Data-driven simulation of multivariate nonstationary winds: A hybrid multivariate empirical mode decomposition and spectral representation method

Abstract

Extreme winds such as thunderstorms and tornados typically exhibit nonstationary characteristics. Correspondingly, the structural response under these extreme winds tends to be nonstationary. To obtain more accurate nonstationary structural response, the time-domain analysis method is commonly used, which makes the simulation of multivariate nonstationary winds an essential prerequisite. Recently, some single sample-based simulation methods have received much attention due to their straightforwardness. In these schemes, the implied assumption of the random initial phase shift to represent the spatial correlation may not be always appropriate. In this study, a single sample-based simulation method which is a hybrid of the multivariate empirical mode decomposition (MEMD) and spectral representation method (SRM) is proposed. Central to this method is the MEMD-based IF spectral matrix used to naturally consider the spatial correlation of the simulated random process without any assumption and adopting SRM to generate the sample.
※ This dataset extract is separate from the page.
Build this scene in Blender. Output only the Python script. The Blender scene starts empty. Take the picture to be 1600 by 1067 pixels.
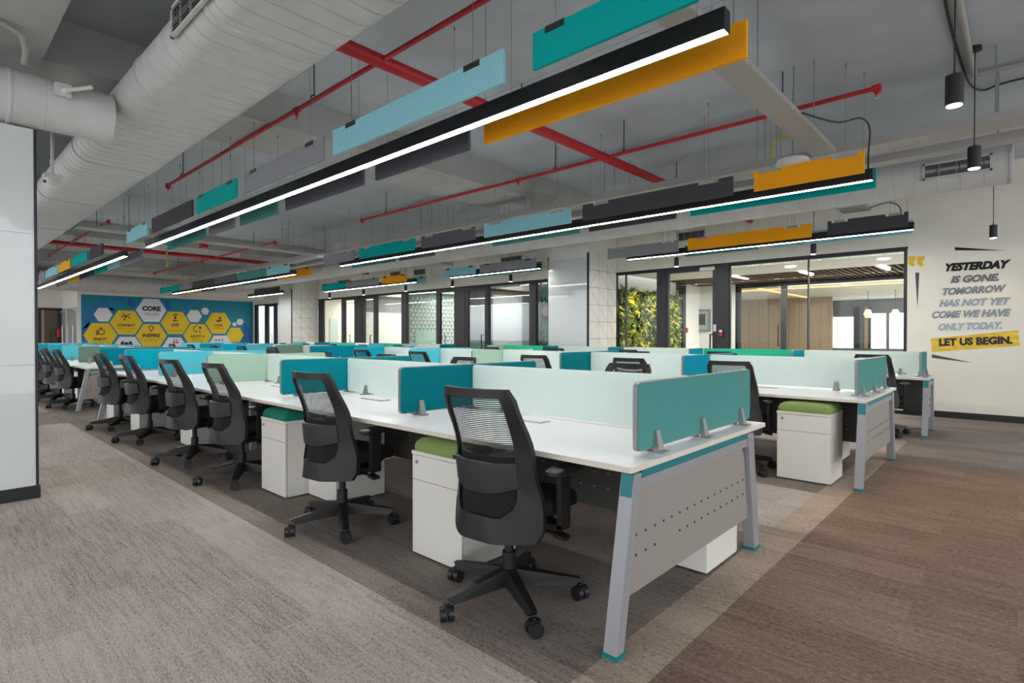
import bpy, bmesh, math, random
from mathutils import Vector, Matrix, Euler
random.seed(7)
PI = math.pi
SC = bpy.context.scene
COL = SC.collection

# ------------------------------------------------------------------ camera, world, exposure
F_PX, YAW, PITCH, ROLL, CAM_H = 863.57, .7436, -.0096, .0007, 1.28
_c, _s = math.cos(YAW), math.sin(YAW)
FW = Vector((-_s*math.cos(PITCH), _c*math.cos(PITCH), math.sin(PITCH)))
RT = Vector((_c, _s, 0)); UPV = RT.cross(FW)
R2 = math.cos(ROLL)*RT + math.sin(ROLL)*UPV
U2 = -math.sin(ROLL)*RT + math.cos(ROLL)*UPV
cam_data = bpy.data.cameras.new('camera')
cam = bpy.data.objects.new('camera', cam_data); COL.objects.link(cam)
cam_data.sensor_fit = 'HORIZONTAL'; cam_data.sensor_width = 36.0
cam_data.lens = F_PX/1600*36.0
cam_data.clip_start = .05; cam_data.clip_end = 200
m = Matrix.Identity(4)
for i in range(3):
    m[i][0], m[i][1], m[i][2] = R2[i], U2[i], -FW[i]
m[2][3] = CAM_H
cam.matrix_world = m
SC.camera = cam

world = bpy.data.worlds.new('world'); SC.world = world; world.use_nodes = True
WORLD_STRENGTH = 1.12
wb = world.node_tree.nodes['Background']
wb.inputs[0].default_value = (.95, .975, 1.0, 1); wb.inputs[1].default_value = WORLD_STRENGTH
_nt = world.node_tree          # bright overcast sky above the horizon, dull ground below it
_tc = _nt.nodes.new('ShaderNodeTexCoord'); _sx = _nt.nodes.new('ShaderNodeSeparateXYZ'); _rp = _nt.nodes.new('ShaderNodeValToRGB')
_nt.links.new(_tc.outputs['Generated'], _sx.inputs[0]); _nt.links.new(_sx.outputs['Z'], _rp.inputs[0]); _nt.links.new(_rp.outputs[0], wb.inputs[0])
_rp.color_ramp.elements[0].position = 0.0; _rp.color_ramp.elements[0].color = (.60, .63, .67, 1)
_rp.color_ramp.elements[1].position = .03; _rp.color_ramp.elements[1].color = (.92, .96, 1.0, 1)
SC.view_settings.view_transform = 'Standard'; SC.view_settings.look = 'None'
SC.view_settings.gamma = 1.0; SC.view_settings.use_curve_mapping = False
SC.view_settings.exposure = 1.3
LED_STRENGTH = 27.0          # the linear lamps' diffusers
ROOM_LAMP = .8             # scale for lamps in the rooms behind the glass

# measuring helpers: where a ray of the survey photo meets a plane of the room
CO = Vector((0, 0, CAM_H))
def _ray(u, v): return FW + R2*((u-800)/F_PX) + U2*((533.5-v)/F_PX)
def onz(u, v, z=0.0):
    d = _ray(u, v); return CO + d*((z-CAM_H)/d.z)
def onx(u, v, x):
    d = _ray(u, v); return CO + d*(x/d.x)
def ony(u, v, y):
    d = _ray(u, v); return CO + d*(y/d.y)
def ux(u, y, v=470): return ony(u, v, y).x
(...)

This makes the proposed method more straightforward and realistic. Statistical characteristics of the simulated random process are presented in detail. Numerical examples are provided to demonstrate the effectiveness of the proposed method. Results show that the characteristic of the measured single sample can be effectively preserved in the simulated sample. The estimated covariance and cross-covariance also provide a good agreement with their target values. In addition, the proposed method is more convenient and realistic in maintaining the spatial correlation of the measured single sample as compared to the methods that invoke the assumption concerning the random initial phase shift. Accordingly, the proposed hybrid method offers an effective simulation of nonstationary random processes.